EXERCISE DIRECTIONS: Write out, word for word, every line from the first one through the line that holds "figures 9-11 gr", and nothing else; skip the pictures.

******

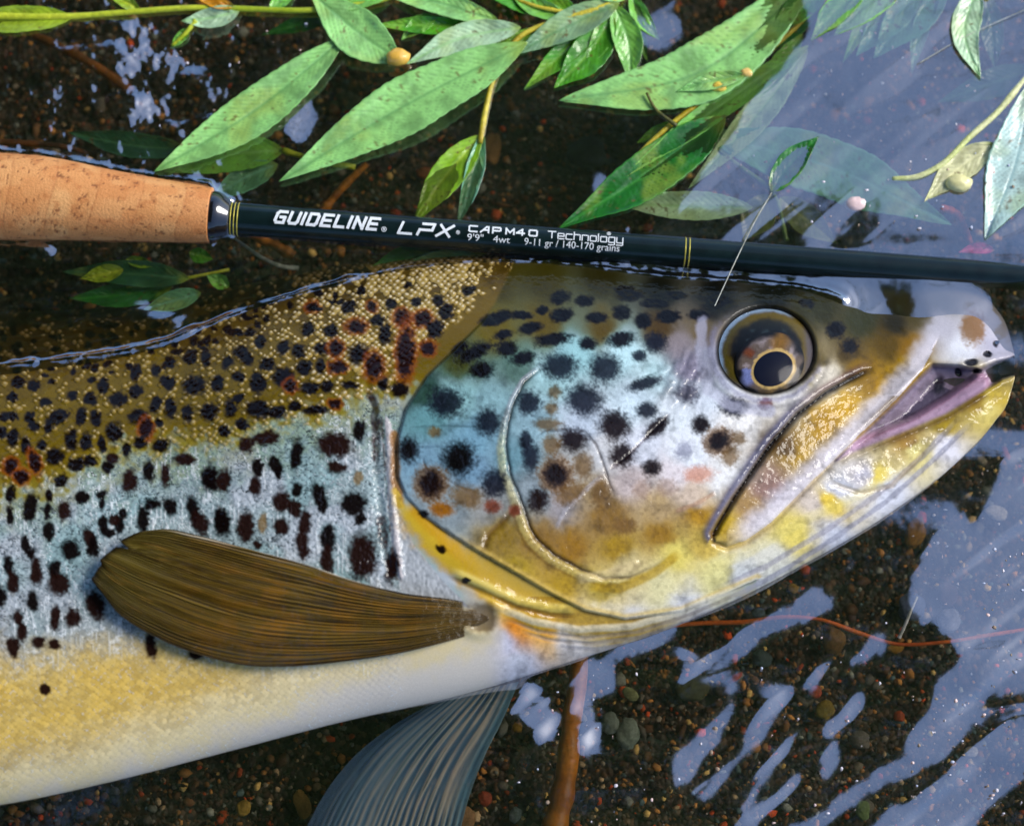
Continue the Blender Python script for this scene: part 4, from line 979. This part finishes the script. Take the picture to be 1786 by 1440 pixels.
def font_text(text, x, y, size, xs_=1.0):
    cu = bpy.data.curves.new("txt", 'FONT'); cu.body = text; cu.size = size; cu.resolution_u = 3
    o = bpy.data.objects.new("txt", cu); SC.collection.objects.link(o)
    dg_ = bpy.context.evaluated_depsgraph_get(); me = o.evaluated_get(dg_).to_mesh()
    n = len(me.vertices); co = np.zeros(n * 3); me.vertices.foreach_get("co", co); co = co.reshape(-1, 3)
    fs = [list(p.vertices) for p in me.polygons]
    o.evaluated_get(dg_).to_mesh_clear(); bpy.data.objects.remove(o); bpy.data.curves.remove(cu)
    t3 = []
    for q in fs:
        for k in range(1, len(q) - 1): t3.append((q[0], q[k], q[k + 1]))
    t3 = np.array(t3); co = co[:, :2]
    for _ in range(3):                                # split the triangles so that they follow the round blank
        a_, b2, c2 = co[t3[:, 0]], co[t3[:, 1]], co[t3[:, 2]]; m_ = len(t3); o_ = len(co); i_ = np.arange(m_)
        co = np.r_[co, (a_ + b2) / 2, (b2 + c2) / 2, (c2 + a_) / 2]
        p1, p2, p3 = o_ + i_, o_ + m_ + i_, o_ + 2 * m_ + i_
        t3 = np.r_[np.c_[t3[:, 0], p1, p3], np.c_[p1, t3[:, 1], p2], np.c_[p3, p2, t3[:, 2]], np.c_[p1, p2, p3]]
    v = on_rod(co[:, 0] * xs_ + x, co[:, 1] + y)
    ob = mesh("lettering", v, np.array(t3), M_INK, rod, smooth=False)
    return ob
font_text("9'9\"   4wt", 815, -7.5, 17.0, 1.12)["label"] = "white figures 9'9\" 4wt"
font_text("9-11 gr / 140-170 grains", 914, -8.0, 17.5, 0.98)["label"] = "white figures 9-11 gr / 140-170 grains"

# ------------------------------------------------------------------ willow twigs and leaves
KIND = {  # upper/lower colour of blade, vein, edge
 'pale': (lin(142,200,112), lin(96,150,84), lin(120,176,96)), 'bright': (lin(132,178,30), lin(168,196,60), lin(110,160,30)), 'green': (lin(76,152,30), lin(120,176,60), lin(60,140,30)),
 'dark': (lin(24,104,26), lin(60,140,50), lin(60,140,50)), 'aqua': (lin(104,164,118), lin(120,180,150), lin(110,180,150)), 'mint': (lin(176,208,164), lin(150,196,130), lin(160,200,140)),
 'palebl': (lin(178,206,196), lin(110,150,150), lin(150,200,180)), 'cream': (lin(216,214,160), lin(230,226,170), lin(200,206,150)), 'yellow': (lin(214,150,30), lin(190,120,20), lin(200,140,20)),
 'murk': (lin(40,92,60), lin(70,120,80), lin(60,110,70)), 'olive': (lin(92,104,22), lin(120,130,30), lin(90,100,20)), 'pgreen': (lin(116,180,70), lin(140,196,110), lin(110,176,70)),
 'grey': (lin(124,160,116), lin(90,136,84), lin(110,160,100)), 'lime': (lin(150,176,40), lin(186,200,60), lin(120,160,40)), 'pink': (lin(226,60,130), lin(240,120,170), lin(220,60,120))}
_ln = [0]
def leaf(parent, base, tip, width, kind, bend=0.0, z=(1.0, 1.0), cup=1.2, mid=None, wav=0.8, peak=0.42):
    _ln[0] += 1; k = _ln[0]
    nu, nv = 120, 27
    b0 = np.array(base, float); t0 = np.array(tip, float)
    d = t0 - b0; L = np.hypot(*d); n = np.array([-d[1], d[0]]) / L
    m = (b0 + t0) / 2 + n * bend if mid is None else np.array(mid, float)
    sp = spline([b0, m, t0], nu)
    tg = np.gradient(sp, axis=0); tg /= np.linalg.norm(tg, axis=1)[:, None]
    nr = np.c_[-tg[:, 1], tg[:, 0]]
    u = np.linspace(0, 1, nu); a = math.log(0.5) / math.log(peak)
    prof = np.sin(np.pi * u ** a) ** 0.85 * (1 - 0.25 * sstep(0.6, 1.0, u))
    ser = 1 + 0.035 * np.abs(np.sin(u * L / 7.0)) * (prof > 0.1) + 0.05 * noise(u * 6 + 13 * k, u * 0)
    hw = np.maximum(width / 2 * prof * ser, 0.5)
    v = np.linspace(-1, 1, nv)
    asym = 1 + 0.08 * noise(np.array([k * 3.3]), np.array([0.5]))[0] * np.sign(v)
    P = sp[:, None] + nr[:, None] * (hw[:, None] * (v * asym)[None])[..., None]
    U, V = np.meshgrid(u, v, indexing='ij')
    lat = (U * L / 13.0 - np.abs(V) * hw[:, None] / 9.0) % 1.0
    vein = np.exp(-((lat - 0.5) / 0.10) ** 2) * sstep(0.03, 0.15, np.abs(V)) * sstep(1.0, 0.7, np.abs(V))
    tert = np.exp(-(((U * L / 5.0 + np.abs(V) * hw[:, None] / 4.0 + 0.6 * noise(U * 20, V * 6)) % 1.0 - 0.5) / 0.16) ** 2) * 0.4
    rib = np.exp(-(V * hw[:, None] / 2.6) ** 2)
    X, Y = P[..., 0], P[..., 1]
    Z = z[0] + (z[1] - z[0]) * U + cup * (V ** 2 - 0.3) * prof[:, None] + wav * fbm(U * 3.2 + 5 * k, V * 1.1 + k) * sstep(0, .2, U) \
        - 0.10 * vein - 0.25 * rib + 0.05 * (1 - vein)
    cb, cv, ce = KIND[kind]
    n1 = fbm(X / 26 + k, Y / 26); n2 = fbm(X / 7, Y / 7 + k)
    col = cb + 0 * X[..., None]
    def mx(c_, mm): 
        nonlocal col
        col = col + (c_ - col) * np.clip(mm, 0, 1)[..., None]
    mx(cb * 1.3, sstep(-0.1, 0.5, n1) * 0.7); mx(cb * 0.5, sstep(0.05, 0.5, -n1) * 0.65); mx(lin(170, 186, 70), sstep(0.1, 0.5, fbm(X / 60 + 3 * k, Y / 60)) * 0.35)
    mx(cb * 0.48 + cv * 0.1, vein * 0.55 + tert * 0.35 * (1 - rib)); mx(cv, rib * 0.75); mx(ce, sstep(0.86, 1.0, np.abs(V)) * 0.6)
    mx(lin(96, 70, 30), sstep(0.52, 0.68, n2 + 0.3 * n1) * 0.75); mx(lin(150, 170, 50), sstep(0.12, 0.0, U) * 0.7)
    v1 = at(X, Y, Z).reshape(-1, 3); v2 = at(X, Y, Z - 0.22).reshape(-1, 3)
    n_ = nu * nv; f1 = grid_faces(nu, nv)
    bd = np.r_[np.arange(nv), np.arange(1, nu) * nv + nv - 1, (nu - 1) * nv + np.arange(nv - 2, -1, -1), np.arange(nu - 2, 0, -1) * nv]
    nx_ = np.roll(bd, -1)
    f3 = np.stack([bd, bd + n_, nx_ + n_, nx_], -1)
    c = col.reshape(-1, 3)
    return mesh("leaf", np.r_[v1, v2], [f1, f1[:, ::-1] + n_, f3], M_LEAF, parent, col=np.r_[c, c * 0.9])
def twig(name, pts, rad, cols, parent, n=60, seg=12, knob=0.12):
    """pts rows (px, py, z_mm); rad (px) from start to end; cols two colours"""
    p = spline(pts, n); u = np.linspace(0, 1, n)
    r = np.interp(u, [0, 1], rad) * (1 + knob * noise(u * 14 + len(pts), u * 0 + rad[0])) * S
    v, f = tube(at(p[:, 0], p[:, 1], p[:, 2]), r, seg)
    c = cols[0] + (cols[1] - cols[0]) * sstep(-0.4, 0.4, fbm(u * 8, u * 0 + 3))[:, None]
    c = np.repeat(c, seg, 0) * rng.uniform(0.9, 1.1, (n * seg, 1))
    return mesh(name, v, f, M_TWIG, parent, col=np.r_[c, c[:1], c[-1:]])
def bud(parent, x, y, z, r, c):
    v = ICO2_V * np.array([1.3, 0.9, 0.8]) * r * S + at(x, y, z)
    v = v + 0.12 * r * S * np.stack([noise(ICO2_V[:, 0] * 3 + x, ICO2_V[:, 1] * 3)] * 3, -1)
    return mesh("bud", v, ICO2_F, M_LEAF, parent, col=np.tile(c, (len(v), 1)))
def ico(n):
    V, F = ICO_V.copy(), ICO_F.copy()
    for _ in range(n):
        e = {}; V = list(V); NF = []
        def mid(a, b_):
            key = (min(a, b_), max(a, b_))
            if key not in e:
                m_ = (V[a] + V[b_]) / 2; V.append(m_ / np.linalg.norm(m_)); e[key] = len(V) - 1
            return e[key]
        for a, b_, c_ in F:
            x, y, z = mid(a, b_), mid(b_, c_), mid(c_, a); NF += [[a, x, z], [b_, y, x], [c_, z, y], [x, y, z]]
        V, F = np.array(V), np.array(NF)
    return V, F
ICO2_V, ICO2_F = ico(2)
YG = (lin(150, 168, 30), lin(186, 196, 50)); YB = (lin(170, 150, 30), lin(206, 190, 60)); BRN = (lin(120, 70, 20), lin(170, 104, 30)); PY_ = (lin(200, 206, 130), lin(220, 220, 160))
GRP = "willow sprigs drifting in the water"
def sprig(x, y, z, label):
    o = empty("willow_sprig", at(x, y, z)); tag(o, label, "twig", GRP); return o

s = sprig(300, 16, 1, "willow sprig with yellow green stem running along the top left edge")
twig("stem", [(-80,26,0.5),(120,29,1),(230,21,1.2),(340,14,1.5),(430,16,1.5),(540,18,1.5),(640,6,1.2),(760,-30,1)], (6.5,5), YG, s)
leaf(s, (126,30), (-95,46), 46, 'lime', 4, (1.2,0.2)); leaf(s, (418,18), (316,37), 36, 'mint', -4, (2.2,1.6)); leaf(s, (408,12), (335,-8), 22, 'yellow', 0, (2.6,2.6))
twig("stem", [(342,36,1.4),(322,60,0.6),(300,80,-0.6)], (5,3), YG, s, n=16); leaf(s, (330,50), (297,84), 18, 'pgreen', 0, (0.6,-.6))
leaf(s, (606,62), (268,300), 82, 'pale', -14, (3.0,1.6), peak=0.5); leaf(s, (540,-14), (704,112), 84, 'pale', 4, (3.2,2.2), peak=0.55); leaf(s, (600,20), (455,62), 30, 'dark', 0, (-1.5,-2.5))
leaf(s, (690,-20), (540,16), 40, 'pgreen', 0, (2.2,2.0)); leaf(s, (870,38), (640,-22), 42, 'pale', 6, (1.8,2.2)); leaf(s, (845,52), (650,44), 32, 'green', 4, (0.4,0.2))
leaf(s, (560,20), (640,-30), 34, 'green', 0, (1.0,1.4)); leaf(s, (470,18), (520,-24), 26, 'pgreen', 0, (1.0,1.6)); leaf(s, (245,22), (180,-16), 22, 'lime', 4, (1.0,1.6)); leaf(s, (760,30), (700,70), 30, 'pgreen', 6, (0.4,0.2))
bud(s, 694, 100, 4.0, 17, lin(226, 176, 70))
s = sprig(900, 60, 1, "willow sprig with the longest pale leaf, forking above the rod lettering")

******

PROBLEM SOLUTION:
Continue the Blender Python script for this scene: part 4, from line 979. This part finishes the script. Take the picture to be 1786 by 1440 pixels.
def font_text(text, x, y, size, xs_=1.0):
    cu = bpy.data.curves.new("txt", 'FONT'); cu.body = text; cu.size = size; cu.resolution_u = 3
    o = bpy.data.objects.new("txt", cu); SC.collection.objects.link(o)
    dg_ = bpy.context.evaluated_depsgraph_get(); me = o.evaluated_get(dg_).to_mesh()
    n = len(me.vertices); co = np.zeros(n * 3); me.vertices.foreach_get("co", co); co = co.reshape(-1, 3)
    fs = [list(p.vertices) for p in me.polygons]
    o.evaluated_get(dg_).to_mesh_clear(); bpy.data.objects.remove(o); bpy.data.curves.remove(cu)
    t3 = []
    for q in fs:
        for k in range(1, len(q) - 1): t3.append((q[0], q[k], q[k + 1]))
    t3 = np.array(t3); co = co[:, :2]
    for _ in range(3):                                # split the triangles so that they follow the round blank
        a_, b2, c2 = co[t3[:, 0]], co[t3[:, 1]], co[t3[:, 2]]; m_ = len(t3); o_ = len(co); i_ = np.arange(m_)
        co = np.r_[co, (a_ + b2) / 2, (b2 + c2) / 2, (c2 + a_) / 2]
        p1, p2, p3 = o_ + i_, o_ + m_ + i_, o_ + 2 * m_ + i_
        t3 = np.r_[np.c_[t3[:, 0], p1, p3], np.c_[p1, t3[:, 1], p2], np.c_[p3, p2, t3[:, 2]], np.c_[p1, p2, p3]]
    v = on_rod(co[:, 0] * xs_ + x, co[:, 1] + y)
    ob = mesh("lettering", v, np.array(t3), M_INK, rod, smooth=False)
    return ob
font_text("9'9\"   4wt", 815, -7.5, 17.0, 1.12)["label"] = "white figures 9'9\" 4wt"
font_text("9-11 gr / 140-170 grains", 914, -8.0, 17.5, 0.98)["label"] = "white figures 9-11 gr / 140-170 grains"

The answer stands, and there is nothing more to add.